Chapter 2: Siap Bahagia Siap Terluka


Hai… kembali lagi dengan saya Dalen, kali ini kita berdiskusi soal “Bahagia”, menurut teman-teman sulitkah mendapatkan kebahagiaan itu? Pendapat saya pribadi, bahagia itu sedikit rumit karena benturan nilai kebahagiaan yang kita miliki dengan nilai kebahagiaan orang-orang di sekitar kita memiliki kesenjangan.

 

Kesenjangan yang saya maksud seperti saat kamu bahagia dengan hanya berjalan santai pagi sambil menikmati suasana yang kamu temukan selama di perjalanan sudah puas, tetapi dengan internet saat ini kadang kita melihat kebahagiaan lain seperti orang menghabiskan waktu berjalan-jalan ke pusat perbelanjaan atau tempat wisata yang indah.
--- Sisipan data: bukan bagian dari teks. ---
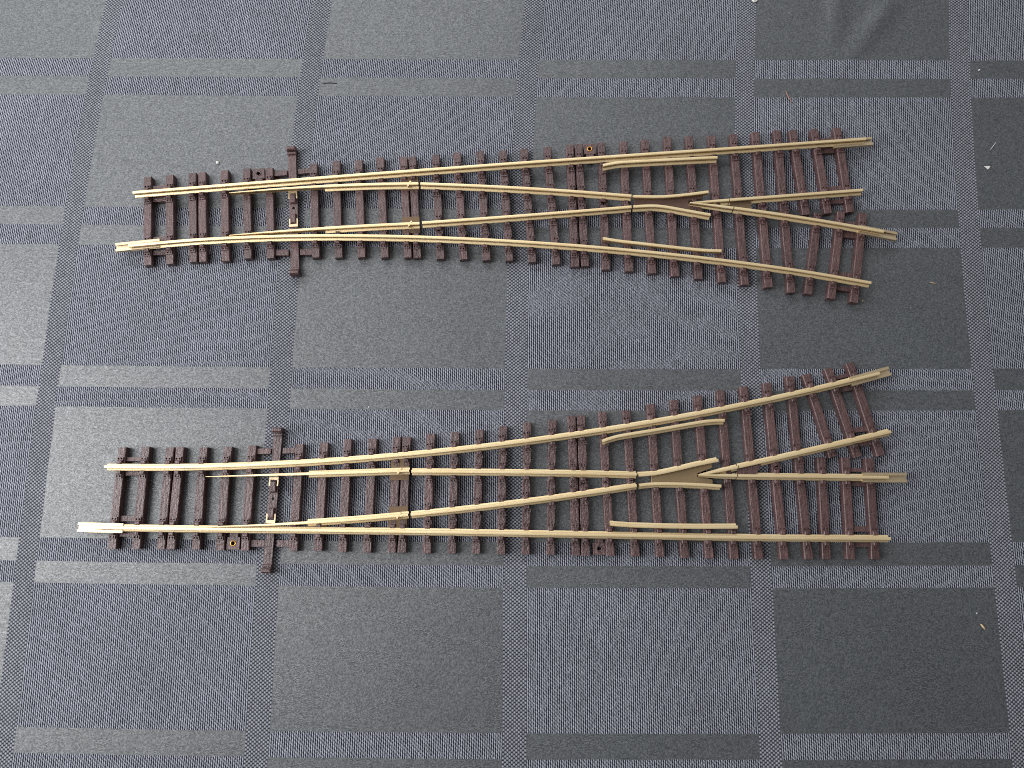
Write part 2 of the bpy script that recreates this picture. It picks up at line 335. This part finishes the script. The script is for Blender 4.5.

Namun, saat kamu mencoba untuk melakukan itu kamu bukan merasa tidak bahagia. Perasaan tidak nyaman menghantui saat kamu berada di keramaian, lalu kamu melihat lagi ada orang yang bergandengan dengan pasangannya dan merasa bahwa itu terlihat sangat menyenangkan, dan apa yang terjadi?

 

Untuk mendapatkan kebahagiaan yang sama seperti orang itu, kamu berusaha mendapatkan pasangan. Ternyata sulit mendapatkan pasangan seperti yang kamu mau. Kamu memaksakan diri dengan membuka hati pada siapa saja yang ingin mengambil hatimu. Sedihnya kamu semakin sesak setelah mengetahui pasanganmu ternyata sangat tidak baik dan membuatmu risi. Padahal awalnya kamu berjalan santai pagi hari saja sudah menyenangkan, namun terlalu memaksakan diri.

 

Apakah itu salah tentu saja tidak, tetapi baik saya dan mungkin teman-teman semua pernah berada di titik tersebut. Bukan masalah! Sekarang kira-kira apa yang sebenarnya membuatmu bahagia? Mari coba kita rasakan dan pahami keinginan dalam diri.

 

Saya pernah mendengar bahwa jika kamu siap bahagia maka harus siap pula terluka. Saya awalnya kurang paham maksud dari pernyataan itu, sampai dijelaskan bahwa yang membuat kamu senang itu mungkin akan pergi atau menghilang, jadi jika kamu ingin bahagia, maka harus bersiap juga terluka jika hal tersebut bisa saja menghilang atau pergi.

 

Bagaimana pendapat teman-teman tentang hal tersebut setujukah? Saya pribadi setuju tentang hal itu, terlebih pada orang yang kita cintai, rasanya akan sangat menyakitkan dan harus mengiklaskan itu sangatlah sulit, tetapi berlarut-larut meratapi juga bukan pilihan. Saya juga belajar bahwa sesuatu yang terbaik telah disiapkan walau rasanya terkadang pahit dan sulit dipahami.

 

Apakah kita harus menghindari kebahagiaan itu agar tidak kecewa? Pemahaman saya bukan seperti itu sih, tetapi persiapkan hati untuk menyadari bahwa yang ada saat ini mungkin tidak selamanya menjadi milik kita atau terus bersama. Baik itu sebuah benda atau seseorang yang kamu sayangi, berusahalah untuk menjaga dan menghargai jika kamu memang menyayangi itu. Jika itu sebuah benda gunakanlah sebaik mungkin, sekecil apa pun kesalahan yang kita lakukan seringkali menjadi penyesalan yang sangat besar. Jika itu pasanganmu berikanlah yang terbaik jika itu pergi maka tidak ada penyesalan karena belum melakukan yang terbaik. Jika kamu yang ditinggalkan seseorang yang kamu sayangi maka dia akan menyesal telah meninggalkan orang yang menyayanginya setulus hati.

 

Kebahagiaan dan kekecewaan nyatanya terpisah dengan garis yang tipis, semua kembali lagi dengan bagaimana cara memaknai itu semua. Baik saya dan teman-teman mungkin bisa saja membutuhkan waktu yang lebih lama untuk menerima rasa kecewa, tetapi percayalah bahagia akan datang seperti pelangi yang muncul setelah hujan. Saya terbuka dengan berbagai perspektif dari teman-teman semua, dan saling berbagi pendapat di kolom komentar, terima kasih telah membaca sampai selesai.